■ **YOUR INSTRUCTIONS**
Transcribe the material below exactly as it appears.
BEGIN PROVIDED DATA
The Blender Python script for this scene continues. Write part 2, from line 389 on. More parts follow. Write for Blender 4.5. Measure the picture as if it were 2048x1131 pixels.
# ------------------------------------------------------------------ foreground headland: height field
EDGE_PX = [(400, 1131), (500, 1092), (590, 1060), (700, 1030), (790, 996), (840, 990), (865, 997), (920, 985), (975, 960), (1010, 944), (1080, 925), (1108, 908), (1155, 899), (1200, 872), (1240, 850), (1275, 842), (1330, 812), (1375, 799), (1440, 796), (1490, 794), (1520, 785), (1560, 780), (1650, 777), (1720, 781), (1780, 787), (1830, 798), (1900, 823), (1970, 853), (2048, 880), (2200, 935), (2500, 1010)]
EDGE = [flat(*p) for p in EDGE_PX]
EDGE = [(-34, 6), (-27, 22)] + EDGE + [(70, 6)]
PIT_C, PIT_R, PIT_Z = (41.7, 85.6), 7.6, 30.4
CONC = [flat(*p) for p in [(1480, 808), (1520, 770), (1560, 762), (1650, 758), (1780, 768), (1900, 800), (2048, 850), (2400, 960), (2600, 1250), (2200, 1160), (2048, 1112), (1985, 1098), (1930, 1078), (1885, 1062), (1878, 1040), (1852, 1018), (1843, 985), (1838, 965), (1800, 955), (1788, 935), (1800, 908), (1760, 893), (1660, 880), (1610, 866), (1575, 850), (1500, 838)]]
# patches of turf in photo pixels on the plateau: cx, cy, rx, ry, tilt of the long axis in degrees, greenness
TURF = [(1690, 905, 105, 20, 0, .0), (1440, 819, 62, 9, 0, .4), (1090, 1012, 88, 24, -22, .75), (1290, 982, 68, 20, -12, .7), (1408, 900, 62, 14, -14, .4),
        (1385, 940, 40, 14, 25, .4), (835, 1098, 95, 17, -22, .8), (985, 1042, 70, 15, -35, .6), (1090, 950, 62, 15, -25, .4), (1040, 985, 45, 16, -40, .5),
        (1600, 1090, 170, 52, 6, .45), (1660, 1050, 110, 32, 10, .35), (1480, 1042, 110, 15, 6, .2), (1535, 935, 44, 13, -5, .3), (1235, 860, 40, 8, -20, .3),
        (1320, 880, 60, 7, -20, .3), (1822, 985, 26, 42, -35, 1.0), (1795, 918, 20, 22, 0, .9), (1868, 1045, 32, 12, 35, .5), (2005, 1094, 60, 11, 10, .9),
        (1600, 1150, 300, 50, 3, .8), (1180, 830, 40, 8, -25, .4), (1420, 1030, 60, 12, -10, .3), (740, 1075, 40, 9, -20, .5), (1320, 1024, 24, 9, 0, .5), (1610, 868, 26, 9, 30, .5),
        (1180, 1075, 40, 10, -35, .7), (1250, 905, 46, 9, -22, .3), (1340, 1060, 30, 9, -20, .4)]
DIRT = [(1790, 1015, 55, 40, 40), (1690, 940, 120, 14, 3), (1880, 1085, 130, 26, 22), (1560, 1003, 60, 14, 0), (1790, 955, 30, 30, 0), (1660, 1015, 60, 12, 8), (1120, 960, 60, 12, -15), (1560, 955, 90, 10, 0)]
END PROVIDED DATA
■ **TASK RESULT**
The Blender Python script for this scene continues. Write part 2, from line 389 on. More parts follow. Write for Blender 4.5. Measure the picture as if it were 2048x1131 pixels.
# ------------------------------------------------------------------ foreground headland: height field
EDGE_PX = [(400, 1131), (500, 1092), (590, 1060), (700, 1030), (790, 996), (840, 990), (865, 997), (920, 985), (975, 960), (1010, 944), (1080, 925), (1108, 908), (1155, 899), (1200, 872), (1240, 850), (1275, 842), (1330, 812), (1375, 799), (1440, 796), (1490, 794), (1520, 785), (1560, 780), (1650, 777), (1720, 781), (1780, 787), (1830, 798), (1900, 823), (1970, 853), (2048, 880), (2200, 935), (2500, 1010)]
EDGE = [flat(*p) for p in EDGE_PX]
EDGE = [(-34, 6), (-27, 22)] + EDGE + [(70, 6)]
PIT_C, PIT_R, PIT_Z = (41.7, 85.6), 7.6, 30.4
CONC = [flat(*p) for p in [(1480, 808), (1520, 770), (1560, 762), (1650, 758), (1780, 768), (1900, 800), (2048, 850), (2400, 960), (2600, 1250), (2200, 1160), (2048, 1112), (1985, 1098), (1930, 1078), (1885, 1062), (1878, 1040), (1852, 1018), (1843, 985), (1838, 965), (1800, 955), (1788, 935), (1800, 908), (1760, 893), (1660, 880), (1610, 866), (1575, 850), (1500, 838)]]
# patches of turf in photo pixels on the plateau: cx, cy, rx, ry, tilt of the long axis in degrees, greenness
TURF = [(1690, 905, 105, 20, 0, .0), (1440, 819, 62, 9, 0, .4), (1090, 1012, 88, 24, -22, .75), (1290, 982, 68, 20, -12, .7), (1408, 900, 62, 14, -14, .4),
        (1385, 940, 40, 14, 25, .4), (835, 1098, 95, 17, -22, .8), (985, 1042, 70, 15, -35, .6), (1090, 950, 62, 15, -25, .4), (1040, 985, 45, 16, -40, .5),
        (1600, 1090, 170, 52, 6, .45), (1660, 1050, 110, 32, 10, .35), (1480, 1042, 110, 15, 6, .2), (1535, 935, 44, 13, -5, .3), (1235, 860, 40, 8, -20, .3),
        (1320, 880, 60, 7, -20, .3), (1822, 985, 26, 42, -35, 1.0), (1795, 918, 20, 22, 0, .9), (1868, 1045, 32, 12, 35, .5), (2005, 1094, 60, 11, 10, .9),
        (1600, 1150, 300, 50, 3, .8), (1180, 830, 40, 8, -25, .4), (1420, 1030, 60, 12, -10, .3), (740, 1075, 40, 9, -20, .5), (1320, 1024, 24, 9, 0, .5), (1610, 868, 26, 9, 30, .5),
        (1180, 1075, 40, 10, -35, .7), (1250, 905, 46, 9, -22, .3), (1340, 1060, 30, 9, -20, .4)]
DIRT = [(1790, 1015, 55, 40, 40), (1690, 940, 120, 14, 3), (1880, 1085, 130, 26, 22), (1560, 1003, 60, 14, 0), (1790, 955, 30, 30, 0), (1660, 1015, 60, 12, 8), (1120, 960, 60, 12, -15), (1560, 955, 90, 10, 0)]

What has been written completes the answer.